つまり、維新後は一旦丹波の山間部に逃れたものの、明治3年に京に戻って五条の瀬戸物(清水焼のこと)屋の陶器師茂兵衛という男に嫁いだ。しかし2年後の明治5年に離縁され、その後は神戸の商人の妾となっていた。ところが役者の尾上他見蔵の門下である尾上多見太郎という男に見初められ、自分の妾になるように迫られたので、困ったおぬいは船に乗って長崎まで逃げてしまい、その後の消息はわからないという話を、最近京都に来ていた陶器商の後藤市太郎という老人から聞いたというのです。

 

この話に出てくる尾上他見蔵(正しくは多見蔵。二代目)と尾上多見太郎はいずれも実在する役者で、特に多見太郎はこの『幕府名士近藤勇』が発表された明治30年頃にはまだ存命であった可能性が高いと思われます。一見、おぬい本人でないと知り得ないような内容なので、逆にいかにも作り話のようですが、講釈師の松林伯知をあえて信じるならば、彼自身が京都に赴いて取材しなければ書けない内容だと言えます。

 

余談ながら同姓同名で、おそらくはその名を譲られたものと思われる、尾上多見太郎という明治25年生まれの役者が、その後大正から昭和初期にかけてのサイレント映画で活躍しています。
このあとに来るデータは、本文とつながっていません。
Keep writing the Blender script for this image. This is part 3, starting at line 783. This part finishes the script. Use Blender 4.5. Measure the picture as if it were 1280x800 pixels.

あるいは花鶴に逃げられた尾上多見太郎の息子なのではないかと思うのですが、その明治25年生まれの方の尾上多見太郎が、実は生涯5度にわたって近藤勇を演じているというのも何か奇縁と言うべきでしょうか(他に土方歳三と芹沢鴨を一度ずつ演じている)。

 

土方歳三の愛妾であった君鶴が、近藤勇の愛妾花鶴へと置き変えられた理由は、単純に主役の近藤に花を持たせたということなのかも知れませんが、たとえば前回紹介しました、その出会いのエピソードの八坂神社を北野天満宮に置き換えれば、そのまま話が成り立ちます。

 

このあたり、松林伯知の講談『幕府名士近藤勇』と『新撰組十勇士伝』を、単なる作り話ではなく、内情をかなり詳しく知る人々に詳しく取材した話に、客受けを狙って色々と手を加えたものなのではないかと考えたくなるところです。

 

では、新選組の内情を詳しく知る人々とは誰かと言われれば、その人というのは当然ごく一部に限られてくるわけですが、そのあたりの話は、またあらためて別の題で書くことにしましょう。

 

 

余談ながら、下之森は慶長八年(1603)三月二十五日に、出雲阿国が初めて歌舞伎踊りを披露したと推定される地であり、また宮本武蔵が吉岡一門と決闘したのは、実は一乗寺下り松ではなく、ここ一条下之森下り松であったとする話が江戸時代中期には既にあったそうです(吉岡道場がこの近くにあったと推定されることなどから)。

 

そんな下之森の芸妓君鶴と、剣士土方歳三の出会いというのも何か運命的なものを感じてしまいます。

 

 

※.下之森花街跡(現・北野商店街)。